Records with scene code

++++++

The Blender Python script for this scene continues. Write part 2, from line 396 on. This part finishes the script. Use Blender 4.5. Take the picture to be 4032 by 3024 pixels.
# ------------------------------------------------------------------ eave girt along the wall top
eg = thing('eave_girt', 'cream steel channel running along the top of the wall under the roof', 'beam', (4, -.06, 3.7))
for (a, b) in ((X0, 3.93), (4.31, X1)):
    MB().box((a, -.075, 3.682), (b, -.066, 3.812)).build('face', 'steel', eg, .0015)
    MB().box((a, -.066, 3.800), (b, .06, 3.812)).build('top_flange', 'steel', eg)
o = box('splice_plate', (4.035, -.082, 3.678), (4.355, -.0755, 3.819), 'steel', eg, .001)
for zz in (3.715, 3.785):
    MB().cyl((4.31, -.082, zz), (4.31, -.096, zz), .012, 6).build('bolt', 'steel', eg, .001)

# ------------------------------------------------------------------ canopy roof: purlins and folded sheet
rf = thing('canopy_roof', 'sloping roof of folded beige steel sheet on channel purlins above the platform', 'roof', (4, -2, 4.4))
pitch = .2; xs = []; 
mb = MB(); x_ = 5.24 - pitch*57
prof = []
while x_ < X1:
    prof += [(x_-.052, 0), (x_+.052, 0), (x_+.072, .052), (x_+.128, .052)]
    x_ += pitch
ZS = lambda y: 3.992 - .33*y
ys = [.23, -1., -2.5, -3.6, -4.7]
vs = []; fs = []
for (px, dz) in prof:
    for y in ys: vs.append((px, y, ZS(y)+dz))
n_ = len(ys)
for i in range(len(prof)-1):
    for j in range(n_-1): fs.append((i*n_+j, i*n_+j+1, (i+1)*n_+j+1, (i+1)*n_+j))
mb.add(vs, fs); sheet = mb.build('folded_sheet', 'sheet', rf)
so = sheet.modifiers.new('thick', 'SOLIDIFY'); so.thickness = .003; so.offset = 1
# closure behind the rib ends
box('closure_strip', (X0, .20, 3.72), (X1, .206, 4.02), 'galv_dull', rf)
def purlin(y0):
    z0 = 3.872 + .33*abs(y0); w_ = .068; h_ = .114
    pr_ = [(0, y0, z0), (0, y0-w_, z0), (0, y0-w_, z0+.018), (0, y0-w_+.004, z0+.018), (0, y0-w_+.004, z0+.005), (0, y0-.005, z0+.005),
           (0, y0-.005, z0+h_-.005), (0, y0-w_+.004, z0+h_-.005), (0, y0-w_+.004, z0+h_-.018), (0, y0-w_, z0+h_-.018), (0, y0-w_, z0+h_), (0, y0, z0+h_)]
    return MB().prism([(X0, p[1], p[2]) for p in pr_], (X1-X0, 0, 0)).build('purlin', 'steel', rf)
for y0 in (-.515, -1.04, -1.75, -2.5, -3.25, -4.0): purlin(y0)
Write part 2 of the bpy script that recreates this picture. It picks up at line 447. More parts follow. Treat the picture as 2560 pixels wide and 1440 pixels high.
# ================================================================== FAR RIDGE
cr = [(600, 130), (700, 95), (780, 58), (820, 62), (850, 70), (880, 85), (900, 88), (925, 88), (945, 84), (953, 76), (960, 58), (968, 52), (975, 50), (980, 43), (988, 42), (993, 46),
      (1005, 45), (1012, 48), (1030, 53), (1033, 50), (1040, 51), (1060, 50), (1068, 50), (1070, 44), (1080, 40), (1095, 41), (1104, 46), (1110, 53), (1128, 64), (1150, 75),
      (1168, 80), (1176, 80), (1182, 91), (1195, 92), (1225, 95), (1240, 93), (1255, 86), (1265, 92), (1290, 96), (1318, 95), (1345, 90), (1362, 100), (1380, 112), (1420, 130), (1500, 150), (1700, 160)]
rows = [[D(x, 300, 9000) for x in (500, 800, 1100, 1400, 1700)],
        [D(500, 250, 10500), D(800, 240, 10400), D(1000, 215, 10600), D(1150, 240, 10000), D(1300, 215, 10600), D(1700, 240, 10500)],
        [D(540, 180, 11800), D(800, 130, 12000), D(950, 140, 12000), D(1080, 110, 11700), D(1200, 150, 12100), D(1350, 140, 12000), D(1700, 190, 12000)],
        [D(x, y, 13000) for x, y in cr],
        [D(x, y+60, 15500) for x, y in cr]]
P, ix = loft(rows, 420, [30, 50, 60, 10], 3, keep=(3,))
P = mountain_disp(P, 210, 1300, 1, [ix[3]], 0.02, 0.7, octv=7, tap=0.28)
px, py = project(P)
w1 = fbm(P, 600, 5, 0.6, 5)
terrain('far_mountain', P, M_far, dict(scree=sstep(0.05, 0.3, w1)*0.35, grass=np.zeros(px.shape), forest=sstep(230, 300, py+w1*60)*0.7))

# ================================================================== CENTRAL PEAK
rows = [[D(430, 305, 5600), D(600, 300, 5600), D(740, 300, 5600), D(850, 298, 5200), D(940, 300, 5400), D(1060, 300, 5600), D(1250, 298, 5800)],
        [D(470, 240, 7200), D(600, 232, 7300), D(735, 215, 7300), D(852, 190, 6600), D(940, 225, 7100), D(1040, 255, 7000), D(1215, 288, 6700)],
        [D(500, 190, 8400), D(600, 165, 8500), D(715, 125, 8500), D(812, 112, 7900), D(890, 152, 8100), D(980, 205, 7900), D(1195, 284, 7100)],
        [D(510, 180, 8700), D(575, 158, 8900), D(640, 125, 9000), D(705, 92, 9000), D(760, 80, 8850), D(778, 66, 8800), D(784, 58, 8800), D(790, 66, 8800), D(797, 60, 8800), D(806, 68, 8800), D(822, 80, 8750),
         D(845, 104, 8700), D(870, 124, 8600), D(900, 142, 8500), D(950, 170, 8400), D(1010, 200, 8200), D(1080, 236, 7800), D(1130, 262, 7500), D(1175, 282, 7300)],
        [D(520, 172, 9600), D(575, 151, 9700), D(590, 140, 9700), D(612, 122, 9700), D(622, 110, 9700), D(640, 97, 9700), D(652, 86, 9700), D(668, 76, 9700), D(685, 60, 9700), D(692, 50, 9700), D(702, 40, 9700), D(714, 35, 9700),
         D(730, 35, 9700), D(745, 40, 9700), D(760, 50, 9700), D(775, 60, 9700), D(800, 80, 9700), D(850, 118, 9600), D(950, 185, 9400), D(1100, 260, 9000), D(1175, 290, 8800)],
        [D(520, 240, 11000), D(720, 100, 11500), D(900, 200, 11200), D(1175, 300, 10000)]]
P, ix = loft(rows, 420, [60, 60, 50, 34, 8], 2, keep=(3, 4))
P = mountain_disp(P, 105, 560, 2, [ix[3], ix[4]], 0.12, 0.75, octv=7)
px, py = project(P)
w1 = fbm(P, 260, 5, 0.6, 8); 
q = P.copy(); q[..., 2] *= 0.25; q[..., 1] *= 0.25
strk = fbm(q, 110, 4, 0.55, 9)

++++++

> [Work to do] Set down the material above again, word for word.

> [Solution to the exercise]
The Blender Python script for this scene continues. Write part 2, from line 396 on. This part finishes the script. Use Blender 4.5. Take the picture to be 4032 by 3024 pixels.
# ------------------------------------------------------------------ eave girt along the wall top
eg = thing('eave_girt', 'cream steel channel running along the top of the wall under the roof', 'beam', (4, -.06, 3.7))
for (a, b) in ((X0, 3.93), (4.31, X1)):
    MB().box((a, -.075, 3.682), (b, -.066, 3.812)).build('face', 'steel', eg, .0015)
    MB().box((a, -.066, 3.800), (b, .06, 3.812)).build('top_flange', 'steel', eg)
o = box('splice_plate', (4.035, -.082, 3.678), (4.355, -.0755, 3.819), 'steel', eg, .001)
for zz in (3.715, 3.785):
    MB().cyl((4.31, -.082, zz), (4.31, -.096, zz), .012, 6).build('bolt', 'steel', eg, .001)

# ------------------------------------------------------------------ canopy roof: purlins and folded sheet
rf = thing('canopy_roof', 'sloping roof of folded beige steel sheet on channel purlins above the platform', 'roof', (4, -2, 4.4))
pitch = .2; xs = []; 
mb = MB(); x_ = 5.24 - pitch*57
prof = []
while x_ < X1:
    prof += [(x_-.052, 0), (x_+.052, 0), (x_+.072, .052), (x_+.128, .052)]
    x_ += pitch
ZS = lambda y: 3.992 - .33*y
ys = [.23, -1., -2.5, -3.6, -4.7]
vs = []; fs = []
for (px, dz) in prof:
    for y in ys: vs.append((px, y, ZS(y)+dz))
n_ = len(ys)
for i in range(len(prof)-1):
    for j in range(n_-1): fs.append((i*n_+j, i*n_+j+1, (i+1)*n_+j+1, (i+1)*n_+j))
mb.add(vs, fs); sheet = mb.build('folded_sheet', 'sheet', rf)
so = sheet.modifiers.new('thick', 'SOLIDIFY'); so.thickness = .003; so.offset = 1
# closure behind the rib ends
box('closure_strip', (X0, .20, 3.72), (X1, .206, 4.02), 'galv_dull', rf)
def purlin(y0):
    z0 = 3.872 + .33*abs(y0); w_ = .068; h_ = .114
    pr_ = [(0, y0, z0), (0, y0-w_, z0), (0, y0-w_, z0+.018), (0, y0-w_+.004, z0+.018), (0, y0-w_+.004, z0+.005), (0, y0-.005, z0+.005),
           (0, y0-.005, z0+h_-.005), (0, y0-w_+.004, z0+h_-.005), (0, y0-w_+.004, z0+h_-.018), (0, y0-w_, z0+h_-.018), (0, y0-w_, z0+h_), (0, y0, z0+h_)]
    return MB().prism([(X0, p[1], p[2]) for p in pr_], (X1-X0, 0, 0)).build('purlin', 'steel', rf)
for y0 in (-.515, -1.04, -1.75, -2.5, -3.25, -4.0): purlin(y0)
Write part 2 of the bpy script that recreates this picture. It picks up at line 447. More parts follow. Treat the picture as 2560 pixels wide and 1440 pixels high.
# ================================================================== FAR RIDGE
cr = [(600, 130), (700, 95), (780, 58), (820, 62), (850, 70), (880, 85), (900, 88), (925, 88), (945, 84), (953, 76), (960, 58), (968, 52), (975, 50), (980, 43), (988, 42), (993, 46),
      (1005, 45), (1012, 48), (1030, 53), (1033, 50), (1040, 51), (1060, 50), (1068, 50), (1070, 44), (1080, 40), (1095, 41), (1104, 46), (1110, 53), (1128, 64), (1150, 75),
      (1168, 80), (1176, 80), (1182, 91), (1195, 92), (1225, 95), (1240, 93), (1255, 86), (1265, 92), (1290, 96), (1318, 95), (1345, 90), (1362, 100), (1380, 112), (1420, 130), (1500, 150), (1700, 160)]
rows = [[D(x, 300, 9000) for x in (500, 800, 1100, 1400, 1700)],
        [D(500, 250, 10500), D(800, 240, 10400), D(1000, 215, 10600), D(1150, 240, 10000), D(1300, 215, 10600), D(1700, 240, 10500)],
        [D(540, 180, 11800), D(800, 130, 12000), D(950, 140, 12000), D(1080, 110, 11700), D(1200, 150, 12100), D(1350, 140, 12000), D(1700, 190, 12000)],
        [D(x, y, 13000) for x, y in cr],
        [D(x, y+60, 15500) for x, y in cr]]
P, ix = loft(rows, 420, [30, 50, 60, 10], 3, keep=(3,))
P = mountain_disp(P, 210, 1300, 1, [ix[3]], 0.02, 0.7, octv=7, tap=0.28)
px, py = project(P)
w1 = fbm(P, 600, 5, 0.6, 5)
terrain('far_mountain', P, M_far, dict(scree=sstep(0.05, 0.3, w1)*0.35, grass=np.zeros(px.shape), forest=sstep(230, 300, py+w1*60)*0.7))

# ================================================================== CENTRAL PEAK
rows = [[D(430, 305, 5600), D(600, 300, 5600), D(740, 300, 5600), D(850, 298, 5200), D(940, 300, 5400), D(1060, 300, 5600), D(1250, 298, 5800)],
        [D(470, 240, 7200), D(600, 232, 7300), D(735, 215, 7300), D(852, 190, 6600), D(940, 225, 7100), D(1040, 255, 7000), D(1215, 288, 6700)],
        [D(500, 190, 8400), D(600, 165, 8500), D(715, 125, 8500), D(812, 112, 7900), D(890, 152, 8100), D(980, 205, 7900), D(1195, 284, 7100)],
        [D(510, 180, 8700), D(575, 158, 8900), D(640, 125, 9000), D(705, 92, 9000), D(760, 80, 8850), D(778, 66, 8800), D(784, 58, 8800), D(790, 66, 8800), D(797, 60, 8800), D(806, 68, 8800), D(822, 80, 8750),
         D(845, 104, 8700), D(870, 124, 8600), D(900, 142, 8500), D(950, 170, 8400), D(1010, 200, 8200), D(1080, 236, 7800), D(1130, 262, 7500), D(1175, 282, 7300)],
        [D(520, 172, 9600), D(575, 151, 9700), D(590, 140, 9700), D(612, 122, 9700), D(622, 110, 9700), D(640, 97, 9700), D(652, 86, 9700), D(668, 76, 9700), D(685, 60, 9700), D(692, 50, 9700), D(702, 40, 9700), D(714, 35, 9700),
         D(730, 35, 9700), D(745, 40, 9700), D(760, 50, 9700), D(775, 60, 9700), D(800, 80, 9700), D(850, 118, 9600), D(950, 185, 9400), D(1100, 260, 9000), D(1175, 290, 8800)],
        [D(520, 240, 11000), D(720, 100, 11500), D(900, 200, 11200), D(1175, 300, 10000)]]
P, ix = loft(rows, 420, [60, 60, 50, 34, 8], 2, keep=(3, 4))
P = mountain_disp(P, 105, 560, 2, [ix[3], ix[4]], 0.12, 0.75, octv=7)
px, py = project(P)
w1 = fbm(P, 260, 5, 0.6, 8); 
q = P.copy(); q[..., 2] *= 0.25; q[..., 1] *= 0.25
strk = fbm(q, 110, 4, 0.55, 9)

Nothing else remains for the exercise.